In an extraordinary and unexpected show of unity, North and South Korean officials have sat side by side at the opening ceremony of the 2018 Winter Olympics in Pyeongchang.
Kim Yo Jong, the sister of North Korea’s leader, Kim Jong-un, shook hands with South Korean president Moon Jae-in while they watched an elaborate show of light, sound and human performance at the Olympic Stadium in Pyeongchang which aimed to tell the epic story of the whole of Korea.
US vice president Mike Pence, who is in Pyeongchang to cheer on American athletes, sat a row ahead of Ms Kim and the North’s nominal head of state, Kim Yong Nam, as they watched the games begin - officials from two nations that many worry are on the brink of nuclear conflict.
The opening ceremony took place before a world watching the Games not only for their athletic significance and global spectacle, but for clues about what the political future of the peninsula could hold. A delegation from North Korea, dressed in identical garb, watched from an upper deck of the stadium.
Then began the Olympic tradition that takes place at every Games - the march of athletes from the world’s many nations, which took place during freezing temperatures and biting winds.
Performances displayed the sweep of Korean history and culture. Members of a delegation from North Korea, part of an extraordinary Olympics partnership between the two Korean rivals, watched from high in the stadium a performance called “The Land of Peace”, and also watched past South Korean athletes parade a large southern flag.
After a chaotic year of nuclear war threats and missile tests from the North, it was a striking visual moment.
There was a palpable excitement in this isolated, rugged mountain town, as one of the poorest, coldest and most disgruntled parts of an otherwise prosperous South Korea kicked off two weeks of winter sports, Olympic spectacle and, perhaps, reconciliation between the North and South.
The rival Koreas, flirting with war just weeks ago, are suddenly making overtures toward the no-longer-quite-so-absurd notion of cooperation.
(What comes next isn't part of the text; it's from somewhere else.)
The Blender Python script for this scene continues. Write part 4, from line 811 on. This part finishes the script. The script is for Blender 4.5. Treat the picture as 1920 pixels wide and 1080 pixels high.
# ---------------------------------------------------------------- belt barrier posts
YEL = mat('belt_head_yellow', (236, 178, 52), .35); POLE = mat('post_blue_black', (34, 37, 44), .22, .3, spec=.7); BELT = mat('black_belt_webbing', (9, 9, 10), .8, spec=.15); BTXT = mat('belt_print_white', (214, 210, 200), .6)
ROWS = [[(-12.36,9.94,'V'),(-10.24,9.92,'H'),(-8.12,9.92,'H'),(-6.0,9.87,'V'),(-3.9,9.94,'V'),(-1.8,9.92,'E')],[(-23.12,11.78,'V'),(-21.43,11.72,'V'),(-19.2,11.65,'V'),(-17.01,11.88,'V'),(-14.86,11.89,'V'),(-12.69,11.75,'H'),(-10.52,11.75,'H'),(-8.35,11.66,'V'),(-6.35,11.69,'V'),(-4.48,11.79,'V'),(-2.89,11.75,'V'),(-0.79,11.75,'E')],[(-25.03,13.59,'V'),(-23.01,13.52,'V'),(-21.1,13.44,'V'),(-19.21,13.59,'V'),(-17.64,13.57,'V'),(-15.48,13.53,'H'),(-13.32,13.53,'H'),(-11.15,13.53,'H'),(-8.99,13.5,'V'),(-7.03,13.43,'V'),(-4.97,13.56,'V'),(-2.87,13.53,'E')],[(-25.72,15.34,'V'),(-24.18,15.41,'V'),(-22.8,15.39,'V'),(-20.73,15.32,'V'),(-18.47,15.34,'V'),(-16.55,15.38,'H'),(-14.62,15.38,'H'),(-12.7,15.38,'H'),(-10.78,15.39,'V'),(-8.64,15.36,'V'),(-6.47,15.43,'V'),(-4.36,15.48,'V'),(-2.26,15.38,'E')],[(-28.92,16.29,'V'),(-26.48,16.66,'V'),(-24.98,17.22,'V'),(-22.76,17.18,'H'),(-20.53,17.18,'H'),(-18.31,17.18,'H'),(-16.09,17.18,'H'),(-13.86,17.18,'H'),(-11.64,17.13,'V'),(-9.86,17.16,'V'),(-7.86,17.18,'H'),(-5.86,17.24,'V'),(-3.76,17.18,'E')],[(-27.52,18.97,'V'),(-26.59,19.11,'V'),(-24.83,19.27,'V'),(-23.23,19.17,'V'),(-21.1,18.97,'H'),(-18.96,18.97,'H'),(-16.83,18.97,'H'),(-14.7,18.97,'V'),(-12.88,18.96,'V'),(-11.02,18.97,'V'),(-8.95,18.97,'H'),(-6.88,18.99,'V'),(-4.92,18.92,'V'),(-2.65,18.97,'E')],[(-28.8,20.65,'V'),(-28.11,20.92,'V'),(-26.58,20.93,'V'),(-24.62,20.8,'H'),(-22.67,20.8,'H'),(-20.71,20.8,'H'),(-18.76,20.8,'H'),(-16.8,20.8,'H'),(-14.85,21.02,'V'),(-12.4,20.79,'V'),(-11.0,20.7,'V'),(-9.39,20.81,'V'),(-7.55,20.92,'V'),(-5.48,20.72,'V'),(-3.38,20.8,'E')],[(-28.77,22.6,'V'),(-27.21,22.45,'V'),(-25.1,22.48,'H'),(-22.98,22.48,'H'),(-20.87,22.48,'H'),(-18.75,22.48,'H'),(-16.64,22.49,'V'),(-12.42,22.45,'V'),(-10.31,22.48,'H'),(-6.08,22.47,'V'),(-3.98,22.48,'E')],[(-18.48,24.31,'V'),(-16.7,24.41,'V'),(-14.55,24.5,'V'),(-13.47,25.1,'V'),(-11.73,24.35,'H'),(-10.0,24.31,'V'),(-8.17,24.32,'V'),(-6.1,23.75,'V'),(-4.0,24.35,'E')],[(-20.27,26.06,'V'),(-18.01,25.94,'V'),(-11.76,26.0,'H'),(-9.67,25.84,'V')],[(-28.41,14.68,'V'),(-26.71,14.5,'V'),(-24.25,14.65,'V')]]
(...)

Mr Moon said at a reception ahead of the ceremony: “Athletes from the two Koreas will work together for victory, and that will resonate with and be remembered in the hearts of people around the world as a sign of peace.”
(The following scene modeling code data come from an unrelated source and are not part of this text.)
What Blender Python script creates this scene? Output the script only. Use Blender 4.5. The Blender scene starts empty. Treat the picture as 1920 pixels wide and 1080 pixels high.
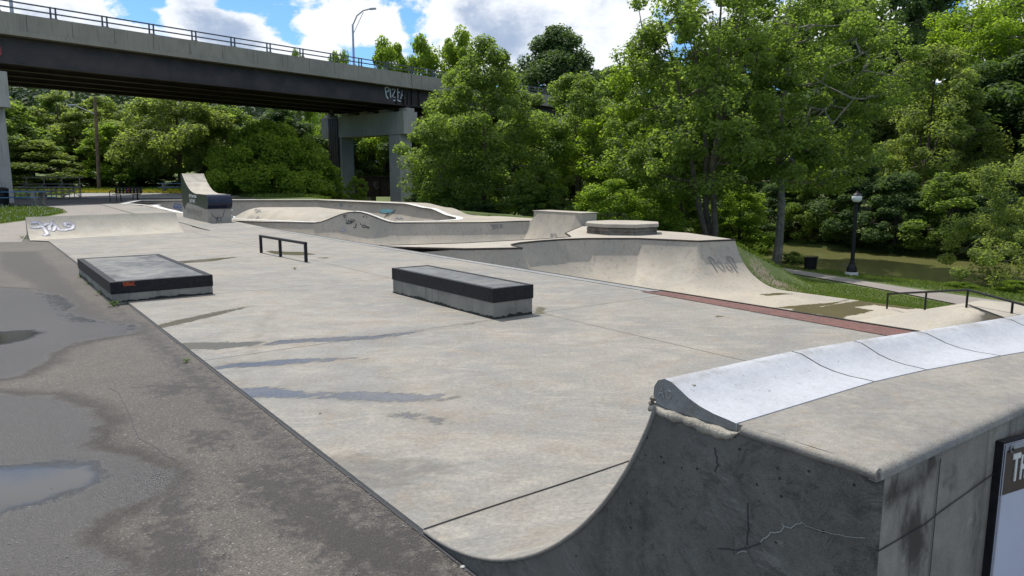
import bpy, bmesh, math, random
import numpy as np
from mathutils import Vector, Matrix

# ------------------------------------------------------------------ camera, world, sun, exposure
S = bpy.context.scene
COL = S.collection
FPX, EYE, YH = 1340.0, 1.65, 338.0
PITCH = math.atan((540 - YH) / FPX)
cam_d = bpy.data.cameras.new('camera'); cam = bpy.data.objects.new('camera', cam_d); COL.objects.link(cam)
cam.location = (0, 0, EYE); cam.rotation_euler = (math.pi / 2 - PITCH, 0, 0)
cam_d.sensor_width = 36; cam_d.lens = 36 * FPX / 1920; cam_d.clip_start = .05; cam_d.clip_end = 3000
S.camera = cam
SUN_EL = math.radians(64); SUN_AZ = math.atan2(-.60, .80)       # from +Y towards +X
sv = Vector((math.sin(SUN_AZ) * math.cos(SUN_EL), math.cos(SUN_AZ) * math.cos(SUN_EL), math.sin(SUN_EL)))
sl = bpy.data.lights.new('sun', 'SUN'); sl.energy = 3.9; sl.angle = math.radians(.53); sl.color = (1, .955, .88)
sun = bpy.data.objects.new('sun', sl); COL.objects.link(sun)
sun.rotation_euler = sv.to_track_quat('Z', 'Y').to_euler(); sun.location = (0, 0, 50)
S.view_settings.view_transform = 'Standard'; S.view_settings.look = 'None'
S.view_settings.exposure = 0.22; S.view_settings.gamma = 1
S.render.engine = 'CYCLES'
S.cycles.max_bounces = 6; S.cycles.transmission_bounces = 3; S.cycles.diffuse_bounces = 4; S.cycles.glossy_bounces = 3
S.cycles.caustics_reflective = False; S.cycles.caustics_refractive = False

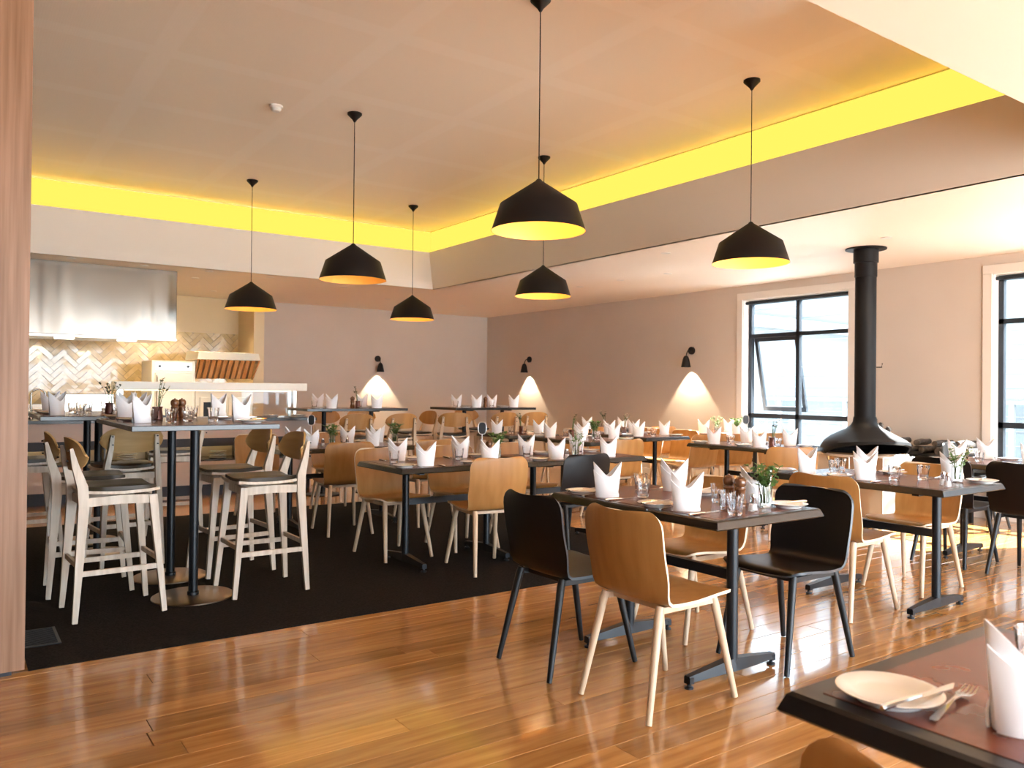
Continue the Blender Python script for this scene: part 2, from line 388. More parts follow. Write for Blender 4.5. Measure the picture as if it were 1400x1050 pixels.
# left foreground wood-clad panel
b = MB(); b.box(-1.6, .288, 4.12, 4.20, .02, ZH); pn = b.build('wall_panel', 'panelwood', kind='structure')
box('trim_1', 'kick', -1.6, .24, 4.13, 4.19, -.004, .02, kind='structure')  # dark strip painting the shadow in the gap under the panel
# floor grille set in the carpet
gr = empty('floor_grille', (.385, 4.66, 0)); tag(gr, 'dark metal floor grille set in the carpet beside the wood panel', 'grille')
b = MB(); b.box(-.085, .085, -.16, -.145, .004, .008); b.box(-.085, .085, .145, .16, .004, .008); b.box(-.085, -.072, -.145, .145, .004, .008); b.box(.072, .085, -.145, .145, .004, .008); b.build('grille_frame', 'iron', gr)
for k in range(13):
    box('slat', 'iron', -.072, .072, -.138 + k * .022, -.131 + k * .022, .004, .0075, gr)
# outside
box('ground_outside', 'paving', XR + .2, 40, -20, 40, -.3, -.1, kind='structure')
M['bounce_ground'] = grain(mat('bounce_paving', (.5, .45, .41), .9), (.40, .38, .36), (.50, .47, .44), (1, 1, 1), 2.0)
box('bounce_ground_outside', 'bounce_ground', -20, XR + .2, -30, YF, -.3, -.06, kind='structure')  # unseen paving added to bounce sunlight up onto the ceilings
ob = empty('building_outside', (15.5, 0, 0)); tag(ob, 'pale rendered low building seen through the windows', 'building')
box('wall', 'out_wall', 0, 4, -12, 24, -.1, 4.1, ob); box('gutter', 'out_white', -.12, 0, -12.2, 24.2, 3.98, 4.16, ob); box('roof', 'out_wall', -.1, 4.1, -12, 24, 4.1, 4.2, ob)
for k in range(14): box('cladding_strip', 'out_white', -.02, 0, -12, 24, .35 + k * .26, .362 + k * .26, ob)
b = MB(); b.hexa([(-.3, 13.3, 3.0), (-.1, 13.3, 3.0), (-.1, 9.2, 2.42), (-.3, 9.2, 2.42)], [(-.3, 13.3, 3.3), (-.1, 13.3, 3.3), (-.1, 9.2, 2.62), (-.3, 9.2, 2.62)]); b.build('sloping_white_bar', 'out_white', ob)  # white sloping bar, stands for the slanting streak in the pane
for k in range(16): box('post', 'out_white', -.25, -.17, -8 + k * 1.6, -7.92 + k * 1.6, -.1, 1.1, ob)
box('handrail', 'out_white', -.26, -.16, -12, 24, 1.1, 1.16, ob)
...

The North has sent nearly 500 people to the Pyeongchang Games including officials, athletes, artists and cheerleaders after the Koreas agreed to a series of conciliatory gestures to mark the event.
More than 2,900 athletes from 92 countries will compete, making it the biggest Winter Olympics to date.
Meanwhile, Mr Pence called on the international community to get tougher on North Korea’s nuclear ambitions and human rights abuses.
Mr Pence warned the world against falling for the glossy image of the two Koreas as they march in the opening ceremony under one flag.
After meetings with Mr Moon and Japanese prime minister Shinzo Abe, Mr Pence said there should be no consideration of using the Games as an opening for substantive talks with the North until its nuclear programme is up for negotiation.
Mr Pence said the US would “demand at the outset of any new dialogue or negotiations that the Kim regime put denuclearisation on the table and take concrete steps with the world community to dismantle, permanently and irreversibly, their nuclear and ballistic missile programmes”.
He added: “Then and only then will the world community consider negotiating and making changes in the sanctions regime that’s placed on them today.”
Mr Pence seeks to counter what he called North Korean “propaganda” around the Winter Olympics, and is eager to put a reality check on the thaw in relations between the Koreas in advance of the Games.
He met North Korean defectors and paid respects at the Cheonan Memorial in Pyeongtaek, which honours the 46 South Korean sailors killed in a 2010 torpedo attack blamed on the North.
Mr Pence warned that the world would see “a charm offensive by North Korea” on Friday, “but today we thought it was important to make sure the truth is told.
“As these people and their lives testify, it (the North) is a regime that imprisons, and tortures, and impoverishes its citizens.”